Start of Supplied material
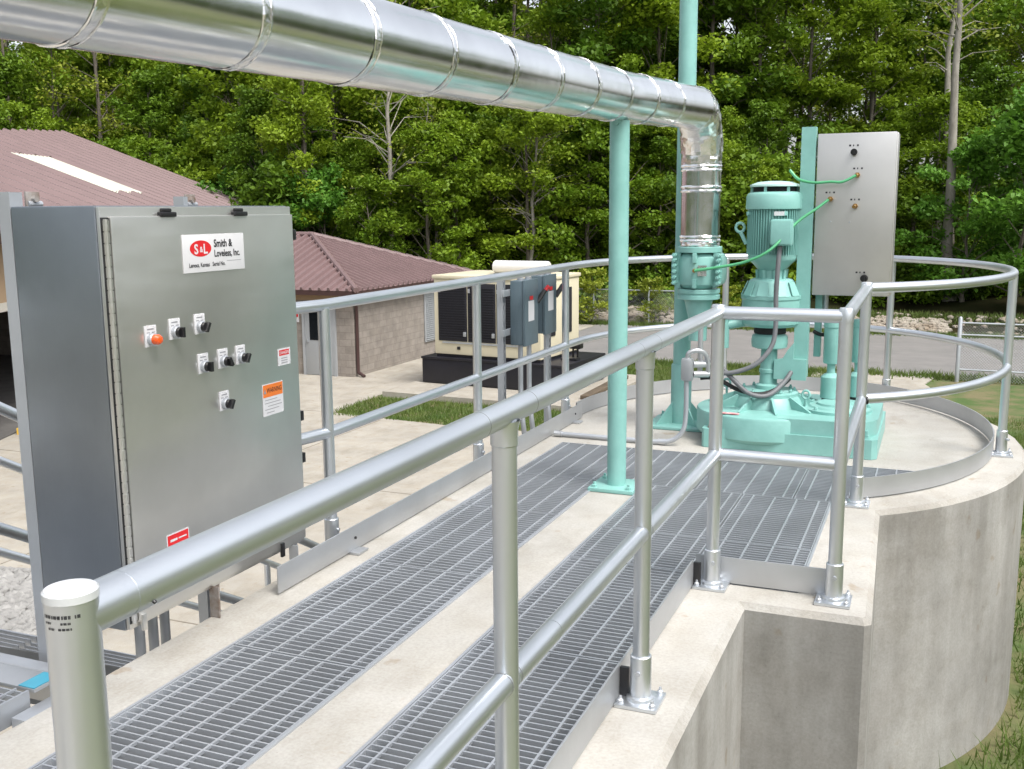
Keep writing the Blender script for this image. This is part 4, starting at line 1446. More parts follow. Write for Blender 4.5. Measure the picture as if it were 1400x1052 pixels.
# ------------------------------------------------------------------ disconnect switches on their strut frame
fr2 = thing('switch_rack', 'galvanised rack of two slotted posts at the tank edge carrying two switch boxes', 'rack', (-2.55, 6.4, 0))
for y in (5.985, 6.815):
    mb = MB()
    mb.box(-2.572, -2.566, y - .021, y + .021, -1.2, 1.01)
    mb.box(-2.566, -2.532, y - .021, y - .017, -1.2, 1.01)
    mb.box(-2.566, -2.532, y + .017, y + .021, -1.2, 1.01)
    for i in range(28):
        mb.box(-2.533, -2.529, y - .021, y - .011, -.38 + i * .05, -.36 + i * .05)
    part('post', mb, M_GALV, fr2)
for z in (.65, .90):
    part('cross_strut', MB().box(-2.530, -2.512, 5.93, 6.86, z - .02, z + .02, .002), M_GALV, fr2)
for y0, y1, z0, z1, lb in ((6.03, 6.30, .565, .975, 'grey switch box with red handle, nearer of the two on the rack'),
                           (6.39, 6.65, .600, .985, 'grey switch box with red handle, farther of the two on the rack')):
    ds = thing('disconnect_switch', lb, 'switch box', (-2.46, (y0 + y1) / 2, z0), 'switch boxes on the rack')
    part('box', MB().box(-2.510, -2.425, y0, y1, z0, z1, .006), M_BOX, ds)
    part('cover', MB().box(-2.4245, -2.405, y0 - .004, y1 - .045, z0 - .006, z1 + .004, .005), M_BOX, ds)
    part('label', MB().box(-2.4048, -2.4035, y0 + .05, y0 + .15, z0 + .15, z0 + .28), M_WHITE, ds)
    part('label_print', MB().box(-2.4034, -2.4028, y0 + .07, y0 + .13, z0 + .285, z0 + .31), M_RED, ds)
    h = part('handle', MB().tube([(-2.41, y1 - .03, z1 - .13), (-2.36, y1 + .03, z1 - .05)], .013, 10), M_RED, ds)
    part('handle_shank', MB().tube([(-2.412, y1 - .045, z1 - .15), (-2.375, y1 + .0, z1 - .075)], .017, 10), M_BLACK, h)
    part('hub_fitting', MB().cyl((-2.465, y0 + .07, z1), (-2.465, y0 + .07, z1 + .015), .022, 14), M_GALV, ds)
    part('hub_fitting', MB().cyl((-2.465, y1 - .07, z1), (-2.465, y1 - .07, z1 + .015), .022, 14), M_GALV, ds)
for (y, lb) in ((6.09, 'grey conduit dropping from the left side of the nearer switch box'), (6.24, 'grey conduit dropping from the right side of the nearer switch box'),
                (6.56, 'grey conduit dropping from the farther switch box')):
    zt = .565 if y < 6.35 else .6
    pts = smooth_path([(-2.465, y, zt), (-2.465, y, .30), (-2.455, y - .02, .18), (-2.43, y - .05, .06), (-2.41, y - .02, -.25), (-2.41, y, -.6)], 6)
    solo('drop_conduit', MB().tube(pts, .0165, 12), M_GALV, lb, 'conduit', 'conduits below the switch boxes')

# ------------------------------------------------------------------ generator
ge = thing('generator', 'cream standby generator with dark louvred doors on a long black base tank', 'generator', (-10.5, 25.5, GZ))
GA = math.atan2(24.02 - 24.45, -8.5 + 12.76)
gu, gv = Vector((math.cos(GA), math.sin(GA), 0)), Vector((-math.sin(GA), math.cos(GA), 0))
go = Vector((-12.76, 24.45, GZ + .14))


def gbox(mb, u0, u1, v0, v1, z0, z1, bev=0.0, m=0):
    t = MB()
    t.box(u0, u1, v0, v1, z0, z1, bev)
    mb.add([go + gu * p[0] + gv * p[1] + Vector((0, 0, p[2])) for p in t.v], t.f, m)
    return mb


part('base_tank', gbox(gbox(MB(), 0, 4.22, 0, 2.6, .02, .66, .015), -.02, 4.24, -.02, 2.62, .66, .72, .01), M_TANKB, ge)
part('enclosure', gbox(gbox(MB(), .34, 3.52, .12, 2.45, .80, 2.80, .03), .30, 3.56, .08, 2.50, 2.80, 2.90, .03), M_CREAM, ge)
part('sub_base', gbox(MB(), .38, 3.48, .16, 2.40, .72, .80), M_TANKB, ge)
for (u0, u1) in ((.48, 1.36), (1.39, 2.22), (2.25, 3.10)):
    d = part('louvred_door', gbox(MB(), u0, u1, .10, .125, 1.16, 2.70, .01), M_SLOT, ge)
    mb = MB()
    for i in range(21):
        z = 1.24 + i * .066
        gbox(mb, u0 + .04, u1 - .04, .078, .10, z, z + .022)
    part('louvres', mb, M_SLOT, d)
    part('latch', gbox(MB(), u1 - .10, u1 - .02, .06, .10, 1.30, 1.42, .01), M_GALV, d)
    part('hinge', gbox(MB(), u0 + .02, u0 + .08, .07, .10, 2.45, 2.56, .008), M_GALV, d)
part('sill_trim', gbox(MB(), .60, 2.98, .09, .122, 1.10, 1.14), M_GALV, ge)
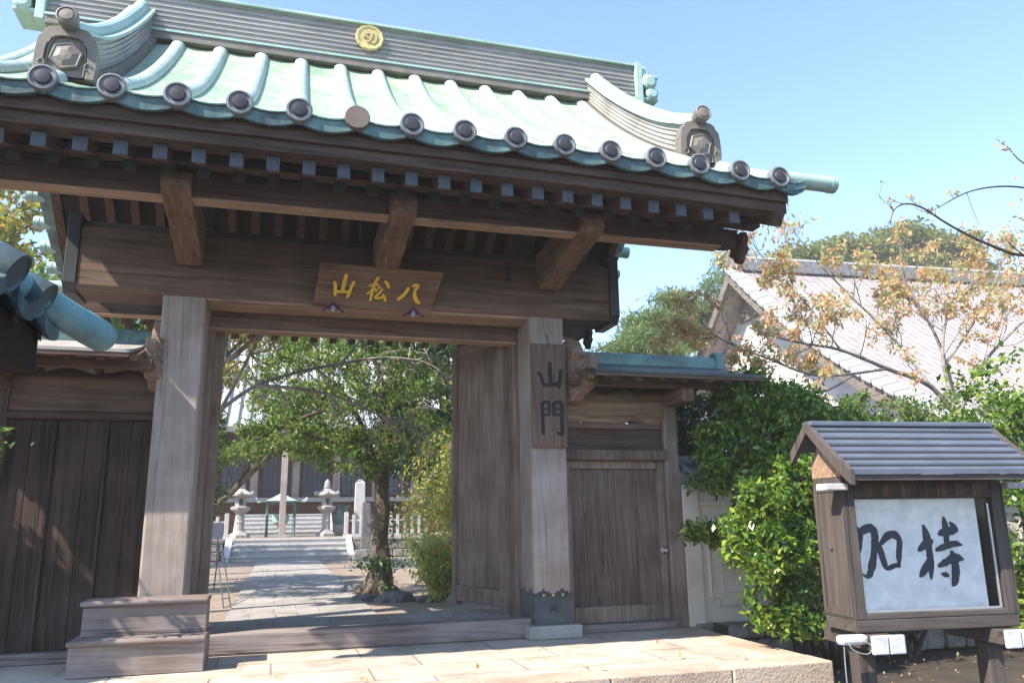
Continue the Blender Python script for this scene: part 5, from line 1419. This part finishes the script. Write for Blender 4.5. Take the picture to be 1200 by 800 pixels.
# bare branched cherry reaching across the opening
ch = thing('bare_cherry_tree', 'nearly bare cherry tree with grey drooping branches inside the gate', 'tree', (-2.4, 12.0, 0))
m = MB(); rg = random.Random(21); tips = []
def limb(pix, Y, r0, r1, kids, L, depth=1):
    pts = [at(x, y, Y + dy) for x, y, dy in pix]; pp = smooth_path([tuple(p) for p in pts], 5); n = len(pp)
    m.tube(pp, [r0 + (r1 - r0) * i / (n - 1) for i in range(n)], 7)
    for k in range(kids):
        i = rg.randrange(n // 5, n); p = Vector(pp[i]); d = Vector((rg.gauss(.35, .5), rg.gauss(0, .4), rg.gauss(-.35, .5)))
        grow(m, p, d, L * rg.uniform(.6, 1.3), .011, depth, rg, tips, .55, -.08, 5, .62)
m.tube([(-2.4, 12.0, 0), (-2.3, 12.0, 1.0), (-2.05, 12, 2.0), (-1.75, 12, 2.75)], [.14, .12, .10, .08], 9)
limb([(205, 520, 0), (258, 480, 0), (300, 452, 0), (350, 436, .2), (400, 426, .3), (450, 419, .4), (495, 424, .4), (520, 440, .4), (532, 470, .3), (540, 484, .2)], 12, .034, .008, 38, .42, 2)
limb([(300, 452, 0), (345, 455, -.2), (395, 465, -.3), (440, 484, -.4), (480, 500, -.4), (505, 518, -.4)], 12, .03, .007, 26, .36, 2)
limb([(205, 520, 0), (250, 490, -.2), (280, 440, -.4), (300, 402, -.5), (320, 380, -.6)], 12, .034, .012, 8, .4)
limb([(225, 450, 0), (262, 425, -.2), (300, 395, -.3), (330, 372, -.4)], 12, .04, .015, 5, .4)
limb([(400, 426, .3), (420, 402, .2), (440, 385, .2)], 12, .02, .008, 6, .35)
m.build('trunk', BARKP, ch, smooth=True)
g = np.random.default_rng(4); T = np.array([tuple(p) for p in tips]); T = T[g.integers(0, len(T), 700)] + g.normal(size=(700, 3)) * .04
leaves('crown', T, .075, LEAF_WEEP, ch, .45, .2, 6, .3)
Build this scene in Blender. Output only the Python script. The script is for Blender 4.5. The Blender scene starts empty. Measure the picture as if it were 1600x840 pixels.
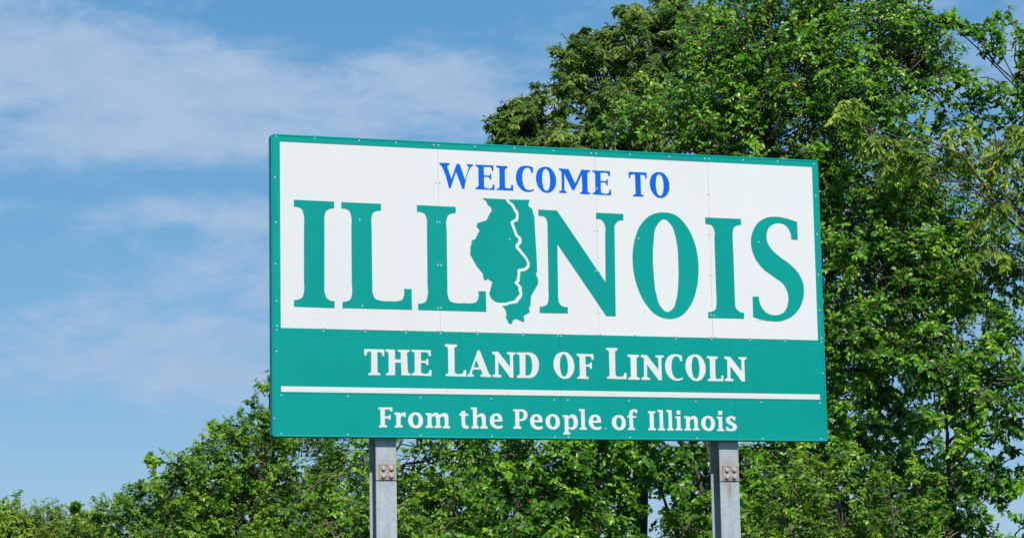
End of Supplied material
Leave images out of the retyped records; keep all else exact.

Keep writing the Blender script for this image. This is part 4, starting at line 1446. More parts follow. Write for Blender 4.5. Measure the picture as if it were 1400x1052 pixels.
# ------------------------------------------------------------------ disconnect switches on their strut frame
fr2 = thing('switch_rack', 'galvanised rack of two slotted posts at the tank edge carrying two switch boxes', 'rack', (-2.55, 6.4, 0))
for y in (5.985, 6.815):
    mb = MB()
    mb.box(-2.572, -2.566, y - .021, y + .021, -1.2, 1.01)
    mb.box(-2.566, -2.532, y - .021, y - .017, -1.2, 1.01)
    mb.box(-2.566, -2.532, y + .017, y + .021, -1.2, 1.01)
    for i in range(28):
        mb.box(-2.533, -2.529, y - .021, y - .011, -.38 + i * .05, -.36 + i * .05)
    part('post', mb, M_GALV, fr2)
for z in (.65, .90):
    part('cross_strut', MB().box(-2.530, -2.512, 5.93, 6.86, z - .02, z + .02, .002), M_GALV, fr2)
for y0, y1, z0, z1, lb in ((6.03, 6.30, .565, .975, 'grey switch box with red handle, nearer of the two on the rack'),
                           (6.39, 6.65, .600, .985, 'grey switch box with red handle, farther of the two on the rack')):
    ds = thing('disconnect_switch', lb, 'switch box', (-2.46, (y0 + y1) / 2, z0), 'switch boxes on the rack')
    part('box', MB().box(-2.510, -2.425, y0, y1, z0, z1, .006), M_BOX, ds)
    part('cover', MB().box(-2.4245, -2.405, y0 - .004, y1 - .045, z0 - .006, z1 + .004, .005), M_BOX, ds)
    part('label', MB().box(-2.4048, -2.4035, y0 + .05, y0 + .15, z0 + .15, z0 + .28), M_WHITE, ds)
    part('label_print', MB().box(-2.4034, -2.4028, y0 + .07, y0 + .13, z0 + .285, z0 + .31), M_RED, ds)
    h = part('handle', MB().tube([(-2.41, y1 - .03, z1 - .13), (-2.36, y1 + .03, z1 - .05)], .013, 10), M_RED, ds)
    part('handle_shank', MB().tube([(-2.412, y1 - .045, z1 - .15), (-2.375, y1 + .0, z1 - .075)], .017, 10), M_BLACK, h)
    part('hub_fitting', MB().cyl((-2.465, y0 + .07, z1), (-2.465, y0 + .07, z1 + .015), .022, 14), M_GALV, ds)
    part('hub_fitting', MB().cyl((-2.465, y1 - .07, z1), (-2.465, y1 - .07, z1 + .015), .022, 14), M_GALV, ds)
for (y, lb) in ((6.09, 'grey conduit dropping from the left side of the nearer switch box'), (6.24, 'grey conduit dropping from the right side of the nearer switch box'),
                (6.56, 'grey conduit dropping from the farther switch box')):
    zt = .565 if y < 6.35 else .6
    pts = smooth_path([(-2.465, y, zt), (-2.465, y, .30), (-2.455, y - .02, .18), (-2.43, y - .05, .06), (-2.41, y - .02, -.25), (-2.41, y, -.6)], 6)
    solo('drop_conduit', MB().tube(pts, .0165, 12), M_GALV, lb, 'conduit', 'conduits below the switch boxes')

# ------------------------------------------------------------------ generator
ge = thing('generator', 'cream standby generator with dark louvred doors on a long black base tank', 'generator', (-10.5, 25.5, GZ))
GA = math.atan2(24.02 - 24.45, -8.5 + 12.76)
gu, gv = Vector((math.cos(GA), math.sin(GA), 0)), Vector((-math.sin(GA), math.cos(GA), 0))
go = Vector((-12.76, 24.45, GZ + .14))


def gbox(mb, u0, u1, v0, v1, z0, z1, bev=0.0, m=0):
    t = MB()
    t.box(u0, u1, v0, v1, z0, z1, bev)
    mb.add([go + gu * p[0] + gv * p[1] + Vector((0, 0, p[2])) for p in t.v], t.f, m)
    return mb


part('base_tank', gbox(gbox(MB(), 0, 4.22, 0, 2.6, .02, .66, .015), -.02, 4.24, -.02, 2.62, .66, .72, .01), M_TANKB, ge)
part('enclosure', gbox(gbox(MB(), .34, 3.52, .12, 2.45, .80, 2.80, .03), .30, 3.56, .08, 2.50, 2.80, 2.90, .03), M_CREAM, ge)
part('sub_base', gbox(MB(), .38, 3.48, .16, 2.40, .72, .80), M_TANKB, ge)
for (u0, u1) in ((.48, 1.36), (1.39, 2.22), (2.25, 3.10)):
    d = part('louvred_door', gbox(MB(), u0, u1, .10, .125, 1.16, 2.70, .01), M_SLOT, ge)
    mb = MB()
    for i in range(21):
        z = 1.24 + i * .066
        gbox(mb, u0 + .04, u1 - .04, .078, .10, z, z + .022)
    part('louvres', mb, M_SLOT, d)
    part('latch', gbox(MB(), u1 - .10, u1 - .02, .06, .10, 1.30, 1.42, .01), M_GALV, d)
    part('hinge', gbox(MB(), u0 + .02, u0 + .08, .07, .10, 2.45, 2.56, .008), M_GALV, d)
part('sill_trim', gbox(MB(), .60, 2.98, .09, .122, 1.10, 1.14), M_GALV, ge)
Continue the Blender Python script for this scene: part 5, from line 1419. This part finishes the script. Write for Blender 4.5. Take the picture to be 1200 by 800 pixels.
# bare branched cherry reaching across the opening
ch = thing('bare_cherry_tree', 'nearly bare cherry tree with grey drooping branches inside the gate', 'tree', (-2.4, 12.0, 0))
m = MB(); rg = random.Random(21); tips = []
def limb(pix, Y, r0, r1, kids, L, depth=1):
    pts = [at(x, y, Y + dy) for x, y, dy in pix]; pp = smooth_path([tuple(p) for p in pts], 5); n = len(pp)
    m.tube(pp, [r0 + (r1 - r0) * i / (n - 1) for i in range(n)], 7)
    for k in range(kids):
        i = rg.randrange(n // 5, n); p = Vector(pp[i]); d = Vector((rg.gauss(.35, .5), rg.gauss(0, .4), rg.gauss(-.35, .5)))
        grow(m, p, d, L * rg.uniform(.6, 1.3), .011, depth, rg, tips, .55, -.08, 5, .62)
m.tube([(-2.4, 12.0, 0), (-2.3, 12.0, 1.0), (-2.05, 12, 2.0), (-1.75, 12, 2.75)], [.14, .12, .10, .08], 9)
limb([(205, 520, 0), (258, 480, 0), (300, 452, 0), (350, 436, .2), (400, 426, .3), (450, 419, .4), (495, 424, .4), (520, 440, .4), (532, 470, .3), (540, 484, .2)], 12, .034, .008, 38, .42, 2)
limb([(300, 452, 0), (345, 455, -.2), (395, 465, -.3), (440, 484, -.4), (480, 500, -.4), (505, 518, -.4)], 12, .03, .007, 26, .36, 2)
limb([(205, 520, 0), (250, 490, -.2), (280, 440, -.4), (300, 402, -.5), (320, 380, -.6)], 12, .034, .012, 8, .4)
limb([(225, 450, 0), (262, 425, -.2), (300, 395, -.3), (330, 372, -.4)], 12, .04, .015, 5, .4)
limb([(400, 426, .3), (420, 402, .2), (440, 385, .2)], 12, .02, .008, 6, .35)
m.build('trunk', BARKP, ch, smooth=True)
g = np.random.default_rng(4); T = np.array([tuple(p) for p in tips]); T = T[g.integers(0, len(T), 700)] + g.normal(size=(700, 3)) * .04
leaves('crown', T, .075, LEAF_WEEP, ch, .45, .2, 6, .3)
Build this scene in Blender. Output only the Python script. The script is for Blender 4.5. The Blender scene starts empty. Measure the picture as if it were 1600x840 pixels.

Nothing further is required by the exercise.